Award-winning filmmaker, Gautam Sigdar, this time is
coming out with a story of an Indian village, which remained secret for
centuries and ultimately finds the course of its destiny changed forever after
receiving a visitor. Gautam’s new project Gaon is inspired by the true story of
his own village in Jharkhand, India.
Film
revolves around a secret village called Bharatgaon which was founded by
revolutionaries during British era to save the culture and civilisation of
India. Generations of villagers have upheld the principal rule of Bharatgaon
mandating that no one leave, and as a result, the village has remained secret
and untouched for centuries. The founders believed that the new Western-modeled
civilization emerging within India at the time ran against the human spirit and
would ultimately imprison citizens within unshakable chains of slavery. Their
intention was to save at least one village.
Explaining
the film Gautam says, “This film is inspired by the true story of my village in
Jharkhand, India. Once in this remote and isolated community, villagers
coexisted like members of a large extended family where they maintained a
unique way of life—mellow and harmonious, celebratory and united. With the
passage of time and the evolution of modernity, government and private agencies
alike made inroads into this simple community, throwing open the floodgates of
drastic change which would come to erode the very fabric of village society.

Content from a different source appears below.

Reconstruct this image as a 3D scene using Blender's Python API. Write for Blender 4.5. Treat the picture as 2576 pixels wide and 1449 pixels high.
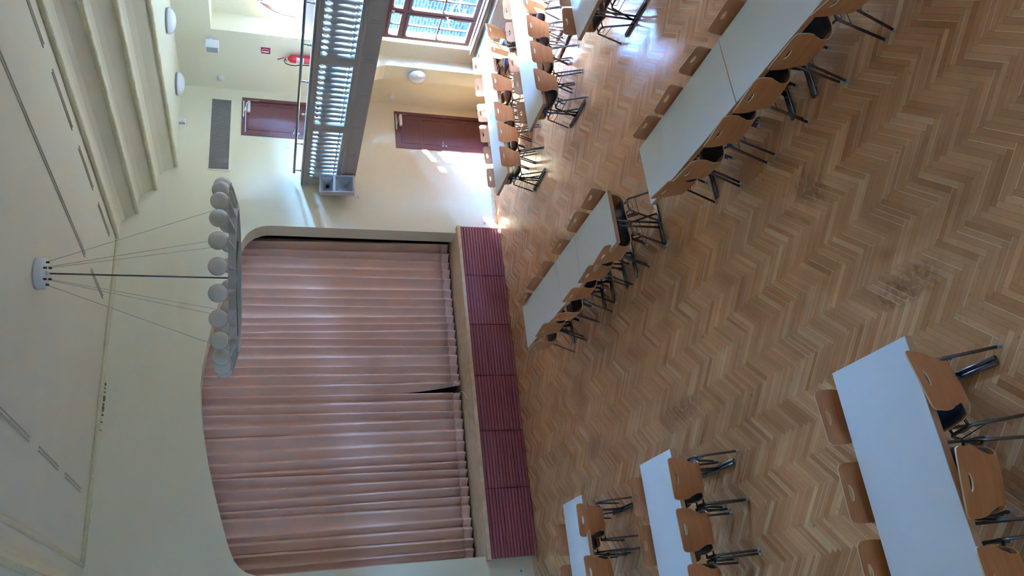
import bpy, bmesh, math, random
from mathutils import Vector, Matrix
from mathutils.geometry import delaunay_2d_cdt
random.seed(7)
for o in list(bpy.data.objects): bpy.data.objects.remove(o)
SC = bpy.context.scene
COL = SC.collection
PI = math.pi

# ------------------------------------------------------------------ camera, sky, sun, exposure
FPX = 1966.8
YAW, PITCH, ROLL = 0.440893862, 0.303293843, -0.0190737127
fwd = Vector((math.sin(YAW)*math.cos(PITCH), math.cos(YAW)*math.cos(PITCH), -math.sin(PITCH)))
rgt = Vector((math.cos(YAW), -math.sin(YAW), 0))
dwn = fwd.cross(rgt)
r2 = rgt*math.cos(ROLL) + dwn*math.sin(ROLL)
d2 = dwn*math.cos(ROLL) - rgt*math.sin(ROLL)
cam = bpy.data.cameras.new('camera'); camo = bpy.data.objects.new('camera', cam); COL.objects.link(camo)
cam.sensor_fit = 'HORIZONTAL'; cam.sensor_width = 36; cam.lens = 36*FPX/2576
cam.clip_start = .05; cam.clip_end = 300
M = Matrix((d2, r2, -fwd)).transposed().to_4x4(); M.translation = Vector((0, 0, 4.65))
camo.matrix_world = M                       # the phone was held sideways: up in the room is left in the picture
SC.camera = camo

W = bpy.data.worlds.new('sky'); SC.world = W; W.use_nodes = True
bgn = W.node_tree.nodes['Background']; bgn.inputs[0].default_value = (0.215, 0.475, 1.0, 1); bgn.inputs[1].default_value = 255.0

sd = bpy.data.lights.new('sun', 'SUN'); sd.energy = 100; sd.color = (1.0, .95, .87); sd.angle = math.radians(.6)
so = bpy.data.objects.new('sun', sd); COL.objects.link(so)
SUN = Vector((-.58, 1.0, -.435)).normalized()
so.rotation_euler = SUN.to_track_quat('-Z', 'Y').to_euler(); so.location = (16, -12, 12)

SC.view_settings.view_transform = 'Standard'; SC.view_settings.look = 'None'
SC.view_settings.gamma = 1; SC.view_settings.use_curve_mapping = False
SC.view_settings.exposure = 1.25

def portal(name, loc, sx, sy, nrm):
    l = bpy.data.lights.new(name, 'AREA'); l.shape = 'RECTANGLE'; l.size = sx; l.size_y = sy
    l.cycles.is_portal = True
    o = bpy.data.objects.new(name, l); COL.objects.link(o); o.location = loc
    o.rotation_euler = Vector(nrm).to_track_quat('-Z', 'Z').to_euler()

# ------------------------------------------------------------------ materials
def mat(name, col, rough=.6, metal=0, spec=.5, noise=0, nscale=8, bump=0, bscale=40, coat=0, col2=None, stretch=None):
    m = bpy.data.materials.new(name); m.use_nodes = True
    nt = m.node_tree; b = nt.nodes['Principled BSDF']
    b.inputs['Base Color'].default_value = (*col, 1); b.inputs['Roughness'].default_value = rough
    b.inputs['Metallic'].default_value = metal; b.inputs['Specular IOR Level'].default_value = spec
    b.inputs['Coat Weight'].default_value = coat
    tc = nt.nodes.new('ShaderNodeTexCoord'); src = tc.outputs['Object']
    if stretch:
        mp = nt.nodes.new('ShaderNodeMapping'); mp.inputs['Scale'].default_value = stretch
        nt.links.new(src, mp.inputs['Vector']); src = mp.outputs['Vector']
    if noise:
        n = nt.nodes.new('ShaderNodeTexNoise'); n.inputs['Scale'].default_value = nscale; n.inputs['Detail'].default_value = 5
        nt.links.new(src, n.inputs['Vector'])
        mx = nt.nodes.new('ShaderNodeMix'); mx.data_type = 'RGBA'
        c2 = col2 or tuple(c*(1-noise) for c in col)
        mx.inputs['A'].default_value = (*c2, 1); mx.inputs['B'].default_value = (*[min(1, c*(1+noise*.5)) for c in col], 1)
        nt.links.new(n.outputs['Fac'], mx.inputs['Factor']); nt.links.new(mx.outputs['Result'], b.inputs['Base Color'])
    if bump:
        n2 = nt.nodes.new('ShaderNodeTexNoise'); n2.inputs['Scale'].default_value = bscale; n2.inputs['Detail'].default_value = 6
        nt.links.new(src, n2.inputs['Vector'])
        bp = nt.nodes.new('ShaderNodeBump'); bp.inputs['Strength'].default_value = bump; bp.inputs['Distance'].default_value = .01
        nt.links.new(n2.outputs['Fac'], bp.inputs['Height']); nt.links.new(bp.outputs['Normal'], b.inputs['Normal'])
    return m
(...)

With the arrival of new institutions such as government schools, a police
force, and a banking system, money began pouring in from this wave of
development projects. The village entered a transformatory phase, coming to
possess many of the same amenities found in modern urban centers around the
world. Citizens disengaged from one another, growing progressively private,
limiting interaction, and keeping to themselves and their families. The
agricultural way of life and the traditional spirit of self-sufficiency were
shunned in favor of reliance on government support or the earnings of a single
family member working in the city. With such pervasive change, the very nature
of what the village once was seems to have vanished. Regrettably, so many
villages across India share the same story of erosion”.
Gautam
further adds, “This film is an attempt to pack 200 years of India’s history
into two hours of cinema. Herein, The Village called Bharatgaon, is itself the
protagonist whose character unrecognizably transforms given events transpiring
around and in it. Bharatgaon and lead male character Bharat serve as metaphors
for the state of India, though representing diametrically opposed
interpretations while simultaneously residing within one nation - competing,
confronting, and falling for each other. This film is the outcome of those
encounters”.
Impressed
with Gautam’s story, Aljazeera Media Network has done a documentary on the
making of Gaon which is releasing worldwide this September.